Mariana Oliver and Eliana Wilk

Dear Mr. Christofanelli,

In light of your open letter to Professor Peter Benson (Oct. 2), we feel that it is necessary to state the position of Controversy n’ Coffee, as a student group dedicated to fostering dialogue in the Wash. U. community.

The purpose of Controversy n’ Coffee is to bring students, faculty and community leaders together to discuss pressing social and political issues. We select panelists with diverse backgrounds and viewpoints in order to expose students to multiple perspectives and opinions on these critical issues. Our panelists graciously make time to participate in our events and interact with students at a level that is often not possible in the classroom, and each contributes valid opinions and a vast amount of knowledge from his or her area of expertise.

Students are, of course, invited and encouraged to express their own opinions; the controversial component of our events effectively facilitates meaningful discussion. The issue at hand is not the voicing of a contradictory opinion, but rather the manner in which it was done. We strive to create a respectful environment conducive to intellectual conversation rather than offensive retaliation against conflicting viewpoints.
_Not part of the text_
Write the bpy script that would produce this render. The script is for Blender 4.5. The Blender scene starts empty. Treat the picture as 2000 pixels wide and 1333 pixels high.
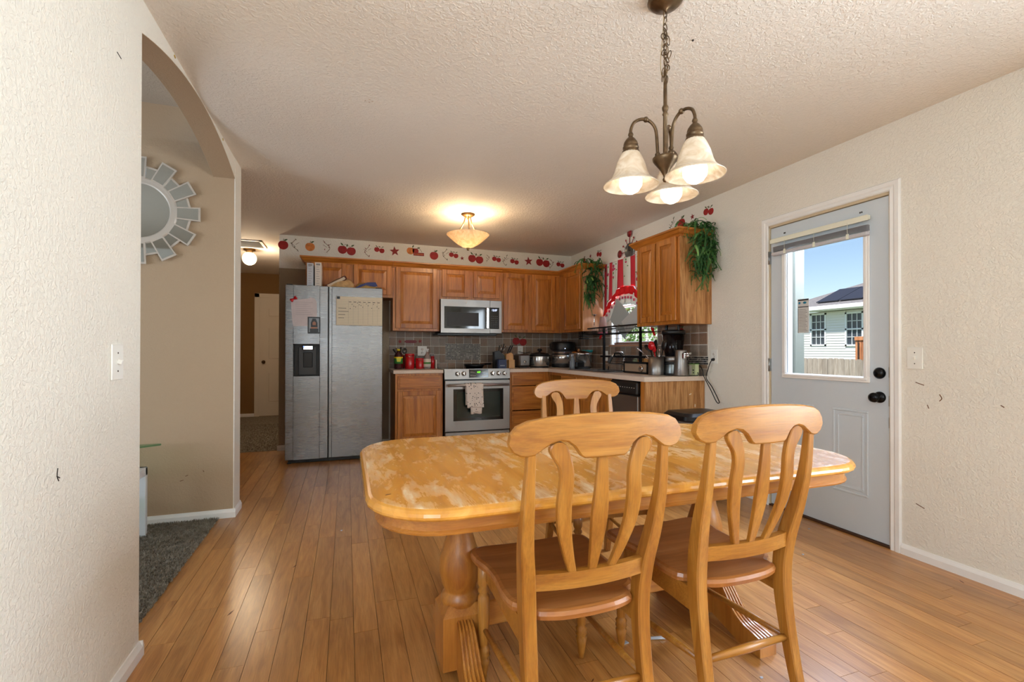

The latter seems to show a lack of concern for the respectful protocol we expect when dissenting opinions are voiced.

Our event last Thursday, which focused on the smoking ban at Wash. U., raised various important points regarding the ethics of an institution dictating an individual’s right to smoke on campus. This, being one of the event’s main points of controversy, generated a spirited discussion that persisted beyond the event itself and continued for another hour with students and panelists expressing their views in a more informal setting. We are always pleased to see our audience leave our events stimulated to debate these issues and develop their own opinions.

One of the main topics discussed after the event was precisely the problem with the conception of Washington University as a parent to its students. Indeed, Washington University provides, first and foremost, the service of education; and as adults, students should in no way expect the University to “raise us, care for us, love us, comfort us, protect us and support us in endeavors.” It would be a true challenge to find an administrator or faculty member who believes in the University’s duty to serve the role of a parent. In the discussion that followed the event, it was expressed that—just like any law-enforcing institution—a university can and should be able to enforce policies, particularly when they are consistent with the broader policy changes that are occurring not only on a national but also international level. The principal view that was expressed in opposition to this claim did not focus on the simple question of whether the University is supposed to act like a parent. Rather, it was focused on the rights of mature adults to make individual decisions and to have input on important policies that will affect campus life.

We hope that our response has been thorough and that it is understood that the point of our events is to stimulate thoughtful conversation. As anyone who has attended our events and stayed for the discussions that follow will attest, the way that conversation turns into anything fruitful or productive is through dialogue rather than aggressive retaliation.